Reagan left for Tempelhof Airport, where he took part in the event that had first prompted his visit to the city: an American-sponsored birthday party, complete with cake, in honor of the 750th anniversary of the founding of Berlin. He was following President François Mitterrand and Queen Elizabeth, who had already taken part in similar anniversary celebrations during the previous month. The American president viewed a display of the Berlin Airlift, shaking hands with three U.S. Air Force pilots who had taken part in the operation nearly four decades earlier.

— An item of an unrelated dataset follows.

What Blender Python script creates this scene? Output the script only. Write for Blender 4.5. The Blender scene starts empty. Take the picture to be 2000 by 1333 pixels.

The Reagans flew on Air Force One to Bonn, carrying Helmut Kohl and his wife along with them. The stopover was a formality: Bonn was the West German capital and the American president needed to put in an appearance there. It lasted only about ninety minutes, and Reagan did not leave the airport grounds. He stood with Kohl for the playing of national anthems, reviewed the troops, and talked with the German chancellor for about forty-five minutes in a room at the airport. Then he returned to his airplane for the long trip back across the Atlantic. At 9:47 p.m. Washington time, Reagan was back inside the White House. He was never to return to Berlin for the remainder of his presidency. He had said what he wanted to say.

-14-

WHY NOT “MR. HONECKER”?

Reagan’s appeal to tear down the wall had little impact in East Germany, at least at the time. Quite a few East Germans knew what he had said—they had heard the speech on West German radio and television—but nobody thought it would lead to any change. “No one believed that the wall would come down any time soon,” Bettina Urbanski, a journalist in East Berlin, remembered many years later. “Young people couldn’t even remember the time before the wall existed.” 1

Ordinary East Germans were isolated. West Berlin, so close by, played no role in their lives. Even the television and radio broadcasts originating in West Berlin seemed as though they came from some distant place. “The weather reports for West Berlin were the same as for us, but the news was like the news from Brazil or Angola,” recalled Maritta Adam-Tkalec, then a young newspaper editor. “I remember the Reagan speech. I thought, ‘Crazy man.’” 2

“I think I said, ‘He’s crazy,’” said Jörg Halthöfer, who was then a Communist Party official serving in East Germany’s trade ministry. Halthöfer was by his own subsequent admission an opportunist, one who had joined the party to advance his own career, and he had learned enough to be cynical. “I knew Neues Deutschland [East Germany’s Communist Party newspaper] was lying, so I assumed that the Western television was lying, too,” he said. Halthöfer thought the idea of tearing down the Berlin Wall was unrealistic because he knew that East Germany’s Communist regime couldn’t survive without the wall. “Opening the gate was the same as ending the German Democratic Republic,” he said. “It wasn’t possible to make another system alongside the capitalist system without a wall.” 3

East Germany’s news agency, also controlled by the Communist Party, reported that Ronald Reagan had called for destroying the “border security installations,” its customary euphemism for the Berlin Wall. The American president’s performance was aimed merely at “show effects,” said the news agency. Reagan “could not hide his regret that the preponderance of Europe, which is socialist, wants no part of Western freedom, which is expressed particularly in the large army of the unemployed.” 4

At the highest levels of the East German leadership, there was less bravado. Egon Krenz, a Politburo member and Honecker’s eventual successor, recalled many years later that Reagan’s speech had taken the East German regime by surprise and had produced an internal debate. “The majority, including me, thought that President Reagan simply intended to provoke,” Krenz said. “We thought that the U.S. authorities were testing the waters to see how far they could go with the new Soviet government, because Gorbachev had been in office for only two years.” 5

Honecker, however, took a more conspiratorial view. According to Krenz, Honecker suspected that the Berlin Wall speech was the result of secret collusion between the United States and the Soviet Union. The East German leader thought that Reagan’s words, and his appearance in front of the Brandenburg Gate, reflected a larger strategic understanding with Gorbachev under which the Soviet Union seemed to be ready to give up East Germany, step by step. After Honecker fell from power in 1989, he believed even more strongly that the two superpowers had been collaborating with each other for several years, and that Reagan’s visit to Berlin had been merely one part of the larger pattern. 6

Recently declassified material shows that Honecker was especially unnerved by the key line in Reagan’s speech. He was upset by the wording: the American president had urged Mr. Gorbachev, not Mr. Honecker, to tear down the wall. In a formal sense, it was East Germany’s wall. Indeed, the East German authorities—Honecker and his boss, Communist Party leader Walter Ulbricht—had played the leading roles in building the wall in 1961, despite the Soviet Union’s initial reluctance. 7Yet Reagan, in addressing his appeal to Gorbachev, had succeeded in conveying the larger underlying reality: that East Germany would never have existed without Soviet support and Soviet troops. The American president had found a new way of reminding the world that Honecker was insignificant in the larger scheme of things, merely the leader of a satellite regime.